White House and Capitol Hill aides had been left scrambling after Trump criticized the newly passed six-month bill, despite prior assurances from the administration that he would sign it ahead of a looming midnight deadline.

The president said he had signed the bill, despite his qualms on some issues, because a 60-billion-dollar increase in military spending had convinced him it was a worthwhile compromise.

"But I say to Congress I will never sign another bill like this again," he told reporters. "I'm not going to do it again."

Earlier he had threatened to veto the bill over its lack of full funding for his border wall.

"I am considering a VETO of the Omnibus Spending Bill based on the fact that the 800,000 plus DACA recipients have been totally abandoned by the Democrats (not even mentioned in Bill) and the BORDER WALL, which is desperately needed for our National Defense, is not fully funded," Trump wrote on Twitter at 9 a.m. EDT.

He then huddled with his senior advisers to discuss a potential veto and was advised against it, with the advisers saying he would be blamed for a shutdown and that discussions continue on the issues he is concerned about, one aide said.

By early afternoon, he appeared before reporters in the Diplomatic Reception Room of the White House to announce he had signed the measure.

"There are a lot of things I'm unhappy about in this bill," he said, patting the more than 2,000 pages of the legislation stacked on a purple box beside him.

Secretary of Defense James Mattis speaks during a media session after President Donald Trump had signed a spending bill at the White House, March 23, 2018.

It was unclear how seriously Republican leaders took Trump's shutdown threat. Neither Speaker Paul Ryan nor Senate Leader Mitch McConnell commented publicly on it.

Lawmakers in the Republican-dominated Senate and House of Representatives had already left Washington for a scheduled two-week spring recess, and Trump himself was scheduled on Friday to fly to Florida for a weekend at his private resort.

Trump has been frustrated that Congress has not turned over funding to make good on his campaign promise to build a wall along the US-Mexico border. The bill includes 1.6 billion dollars for six month's of work on the project but he had sought 25 billion dollars for it.

Trump also has been at odds with Democrats in Congress over the fate of Dreamer immigrants – those brought to the United States illegally when they were children.

Trump canceled the Deferred Action for Childhood Arrivals (DACA) program that gives work permits to the Dreamers and protects them from deportation. The decision is currently tied up in court cases.

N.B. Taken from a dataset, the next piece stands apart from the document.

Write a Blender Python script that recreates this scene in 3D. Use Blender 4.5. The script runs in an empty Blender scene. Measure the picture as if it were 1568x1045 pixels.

He offered to extend the protections, tied to a sweeping set of changes to immigration laws, but subsequently rejected bipartisan offers from lawmakers.

As the six-month spending budget deal was coming together, there had been reports Trump had balked at the bill and had to be persuaded by Ryan to support it.

The conservative wing of Trump's party had panned the bill because of its spending increases and some deficit hawks cheered Trump's Friday morning threat to veto it.